Mar 8, 2011 11:53 GMT  ·  By

Recent happening in the IT industry may conclude with a less than favorable marketing performance on NVIDIA's part, while AMD may actually grow in share by the end of June.

Ever since AMD bought ATI, it and NVIDIA have been in a sort of duel over dominance on the graphics card market.

Granted, NVIDIA has been staying in the lead for quite a while, and while it is unclear whether this position is threatened at the moment, the possibility exists that its market share will decline by the end of this year's first half.

AMD's launch of the Radeon HD 6990 won't have that great a bearing on overall sales, since it is a high-end board that just a handful of enthusiasts will go for, not to mention that NVIDIA will soon match it with its own dual-GTX model.

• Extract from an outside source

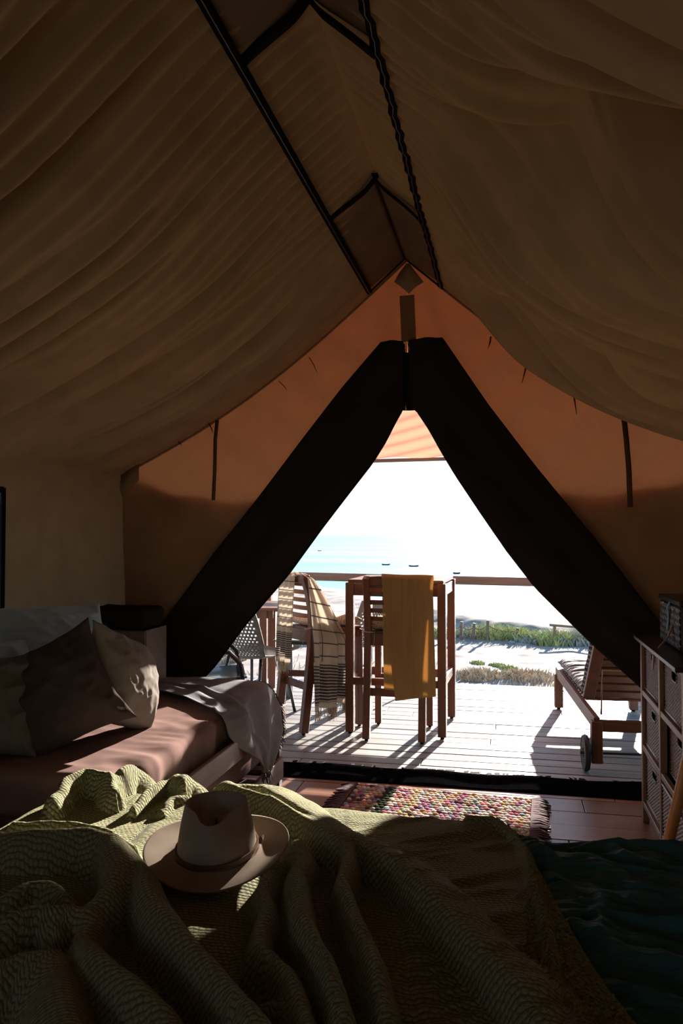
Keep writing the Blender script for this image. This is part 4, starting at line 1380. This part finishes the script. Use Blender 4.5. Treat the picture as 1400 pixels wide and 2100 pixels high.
for c_ in range(2):
    for r_ in range(3):
        zc = rows_z[r_] + .022; yc = (cols_y[c_] + cols_y[c_ + 1]) / 2
        pull = -.012 if (c_ == 0 and r_ == 0) else 0
        base = L3(CX + .022 + pull + (.02 if (c_ == 0 and r_ == 1) else 0), yc, zc)
        if proto is None:
            dr = grid_mesh('drawer', Pw, M_WICK, cb, mask=mk, thick=.0)
            bx = MB().box((.19, 0, .006), (.37, DW - .01, .006)).box((.37, 0, .10), (.006, DW - .01, .20)).box((.19, DW / 2 - .006, .10), (.37, .006, .20)).box((.19, -DW / 2 + .006, .10), (.37, .006, .20)).build('drawer_box', M_CABTOP, dr)
            rim = MB().sweep([(-.004, (a_) * DW, b_ * DH) for a_, b_ in ((-.5, .0), (-.5, 1), (.5, 1), (.5, 0), (-.5, 0))], .012, n=6).build('woven_rim', M_CAB, dr, smooth=True)
            hole = MB().sweep([(-.004, .105 * DW * math.copysign(abs(math.cos(q)) ** .5, math.cos(q)), DH * (.80 + .095 * math.copysign(abs(math.sin(q)) ** .5, math.sin(q)))) for q in np.linspace(0, 2 * PI, 25)], .008, n=5).build('handle_hole', M_CABTOP, dr, smooth=True)
            proto = dr; proto.location = base
        else:
            d_ = proto.copy(); COL.objects.link(d_); d_.parent = cb; d_.location = base
            for ch in proto.children:
                e_ = ch.copy(); COL.objects.link(e_); e_.parent = d_

# black box with white threadwork, ribbon, straps
m, nt, N, L = new_mat('threadwork_cloth')
v = coords(N, L, 'Object', (1, 1, 1))
sp = N.new('ShaderNodeSeparateXYZ'); L.new(v, sp.inputs[0])
zig = mathn(N, L, 'ABSOLUTE', mathn(N, L, 'SUBTRACT', mathn(N, L, 'FRACT', mathn(N, L, 'MULTIPLY', sp.outputs[1], 32)), .5))
r1 = mathn(N, L, 'FRACT', mathn(N, L, 'ADD', mathn(N, L, 'MULTIPLY', sp.outputs[2], 34), mathn(N, L, 'MULTIPLY', zig, 1.1)))
ln_ = mathn(N, L, 'LESS_THAN', r1, .24)
nz_ = mathn(N, L, 'GREATER_THAN', noise_fac(N, L, v, 60, 2), .46)
col = ramp(N, L, mathn(N, L, 'MULTIPLY', ln_, nz_), [(0, (.008, .009, .011)), (1, (.42, .44, .45))])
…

What really is expected to make a difference in their market shares is the recent decision on Apple's part to use AMD GPUs instead of NVIDIA ones for its MacBook pro notebooks.

The so-called sources cited by Digitimes, who is behind the report, supposedly said that AMD won Apple over through corporative attitude and a good quote (prices).

NVIDIA, on the other hand, is not as quick to drop the prices of its products, so it may just be that Apple will call upon AMD in the future as well.

So far, Apple only shipped a fairly small volume of MacBook Pro laptops, so AMD won't get much wealth yet.

Still, if AMD manages to land orders for more systems, maybe from other product lines as well, its sales will only go up, even as NVIDIA's slide down.

On the other hand, even losing some of tis 60% share of the GPU segment might not be so dreadful for the latter, considering that the success of its Tegra 2 ARM SoC on the smartphone and tablet market will probably return solid revenues and make up the difference.